Erst mit der Abschaffung der Leibeigenschaft der russischen Bauern und weiteren Bauerngesetzen 1856, die Gutsbesitzer verpflichteten, fünf Sechstel ihrer Ländereien zur Verpachtung freizugeben, besserte sich die Stellung auch der schwedischen Bauern in Estland. Allerdings waren sie von den zwischenzeitlich erfolgten Fortschritten im Land so weitgehend ausgeschlossen geblieben, daß ihre Siedlungsgebiete mittlerweile zu den rückständigsten im ganzen Land gehörten. Die panslawistische Russifizierungspolitik in der zweiten Hälfte des 19. Jahrhunderts setzte sie neuem Druck aus, rief aber auch Widerstand hervor, der zu einer bewußten Rückbesinnung auf schwedische Traditionen führte. Im 1920 erlassenen Grundgesetz des unabhängig gewordenen Estlands wurde nationalen Minderheiten kulturelle Autonomie zugesichert und an Bauern, die sich am Unabhängigkeitskampf beteiligt hatten, vom Staat Land verteilt. Von beidem profitierten die Estlandschweden, die nun auch eigene Handelsbeziehungen nach Schweden und Finnland aufnahmen; doch schon unter den autoritären und nationalistischen Regierungen der Dreißiger Jahre verschlechterte sich ihre Lage wieder. Der Hitler-Stalin-Pakt von 1938 bedeutete dann praktisch das Ende einer mindestens sechshundertjährigen schwedischen Siedlungsgeschichte in Estland.
Hitler-Deutschland, das gemäß der Aufteilung Osteuropas in deutsche und russische “Interessensgebiete” “seine” Deutsch-Balten massenweise “heim ins Reich” holte, gab auf diplomatischen Kanälen der schwedischen Regierung den Wink, dies besser auch mit ihrer Minderheit in Estland zu tun.
“Ich war damals elf Jahre und erinnere mich noch gut, wie wir mit Kisten und Koffern im Hafen von Tallinn auf das Schiff warteten, das uns nach Schweden bringen sollte”, sagt unsere Donnerstagstante und ich staune leise in mich hinein. Braungebrannt, mit ihrem weißhaarigen Pagenschnitt und die ganze Zeit ausdauernd auf ihren stämmigen Beinen stehend, hätte ich nie gedacht, daß diese rüstige Frau mit den klaren, hellblauen Augen über achtzig Jahre alt ist.
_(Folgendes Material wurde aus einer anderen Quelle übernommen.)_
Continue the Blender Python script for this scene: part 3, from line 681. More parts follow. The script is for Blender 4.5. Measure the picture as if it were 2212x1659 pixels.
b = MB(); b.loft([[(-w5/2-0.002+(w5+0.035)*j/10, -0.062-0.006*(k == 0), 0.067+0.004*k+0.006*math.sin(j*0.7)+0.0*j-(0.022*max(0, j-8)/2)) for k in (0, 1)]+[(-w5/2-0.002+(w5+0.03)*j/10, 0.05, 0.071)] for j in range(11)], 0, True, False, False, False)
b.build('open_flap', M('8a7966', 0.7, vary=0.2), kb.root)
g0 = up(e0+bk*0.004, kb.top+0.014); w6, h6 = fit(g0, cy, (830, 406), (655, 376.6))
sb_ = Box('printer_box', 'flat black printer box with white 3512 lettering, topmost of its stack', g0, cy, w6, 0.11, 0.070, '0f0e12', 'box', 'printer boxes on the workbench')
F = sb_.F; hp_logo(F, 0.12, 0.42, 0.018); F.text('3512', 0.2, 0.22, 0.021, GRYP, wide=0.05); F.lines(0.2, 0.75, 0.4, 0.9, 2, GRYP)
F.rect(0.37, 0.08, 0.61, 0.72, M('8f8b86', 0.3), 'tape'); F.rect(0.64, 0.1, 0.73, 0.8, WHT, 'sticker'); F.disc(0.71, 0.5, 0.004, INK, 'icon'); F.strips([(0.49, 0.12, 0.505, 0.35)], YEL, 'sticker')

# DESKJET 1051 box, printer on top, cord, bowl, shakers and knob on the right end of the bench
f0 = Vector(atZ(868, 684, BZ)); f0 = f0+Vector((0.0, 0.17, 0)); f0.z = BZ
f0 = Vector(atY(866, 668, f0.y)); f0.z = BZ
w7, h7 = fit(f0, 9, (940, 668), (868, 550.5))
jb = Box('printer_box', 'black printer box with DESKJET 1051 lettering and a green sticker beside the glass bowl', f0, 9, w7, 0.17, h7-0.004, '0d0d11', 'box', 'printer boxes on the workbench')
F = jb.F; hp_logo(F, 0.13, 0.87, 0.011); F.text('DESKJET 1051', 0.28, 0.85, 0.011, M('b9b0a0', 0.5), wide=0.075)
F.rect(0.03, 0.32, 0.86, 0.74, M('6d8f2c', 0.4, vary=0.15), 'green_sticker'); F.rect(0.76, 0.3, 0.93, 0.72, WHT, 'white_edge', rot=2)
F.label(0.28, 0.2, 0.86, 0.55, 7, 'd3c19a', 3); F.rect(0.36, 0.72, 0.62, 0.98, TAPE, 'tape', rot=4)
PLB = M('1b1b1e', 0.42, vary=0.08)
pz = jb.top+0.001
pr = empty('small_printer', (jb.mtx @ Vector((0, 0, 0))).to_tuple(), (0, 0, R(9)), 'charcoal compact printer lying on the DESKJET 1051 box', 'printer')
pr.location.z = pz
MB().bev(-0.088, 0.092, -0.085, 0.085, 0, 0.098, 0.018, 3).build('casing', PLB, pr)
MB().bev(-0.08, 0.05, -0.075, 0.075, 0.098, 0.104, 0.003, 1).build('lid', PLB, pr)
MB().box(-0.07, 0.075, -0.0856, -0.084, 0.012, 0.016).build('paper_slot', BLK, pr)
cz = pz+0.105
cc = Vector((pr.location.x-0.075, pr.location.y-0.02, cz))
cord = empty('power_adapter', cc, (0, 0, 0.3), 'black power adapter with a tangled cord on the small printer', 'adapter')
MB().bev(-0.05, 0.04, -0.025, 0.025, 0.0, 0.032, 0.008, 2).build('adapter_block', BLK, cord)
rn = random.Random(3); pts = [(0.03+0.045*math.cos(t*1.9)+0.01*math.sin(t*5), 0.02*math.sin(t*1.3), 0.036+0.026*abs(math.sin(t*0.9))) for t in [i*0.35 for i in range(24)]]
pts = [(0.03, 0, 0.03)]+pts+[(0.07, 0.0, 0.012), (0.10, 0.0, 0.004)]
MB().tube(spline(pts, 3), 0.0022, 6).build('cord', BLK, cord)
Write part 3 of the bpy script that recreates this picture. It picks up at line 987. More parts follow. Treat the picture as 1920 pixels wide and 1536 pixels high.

Fast 8000 von 9000 Schwedischstämmigen sind im Lauf des Zweiten Weltkriegs aus Estland emigriert - oder nach Sibirien deportiert worden. “Die wehrfähigen Männer haben sie nicht rausgelassen, die sind später in offenen Ruderbooten über die Ostsee nachgekommen.” Sofern sie nach dem Einmarsch der Russen 1941 nicht in die Rote Armee eingezogen wurden. “1984 bin ich von Stockholm auf einen kurzen Besuch nach Tallinn gefahren. Es war so schrecklich, daß ich danach nie wieder einen Fuß nach Estland setzen wollte.”
In ihre alte Heimat durften Aiboar frühestens ab 1988 besuchsweise zurück. Bis dahin galt die gesamte Küste als militärisches Sperrgebiet. “Nach der Unabhängigkeit bin ich dann 1994 doch noch einmal zurückgekommen. Da sah man schon Ansätze, daß es einmal besser werden könnte. Von da an habe ich angefangen, mich hier einzusetzen, und neue Freunde gefunden. Von den alten waren ja keine mehr da. Und jetzt verbringe ich nur noch die Winter in Stockholm und lebe den Sommer über hier. Es ist doch schön hier.”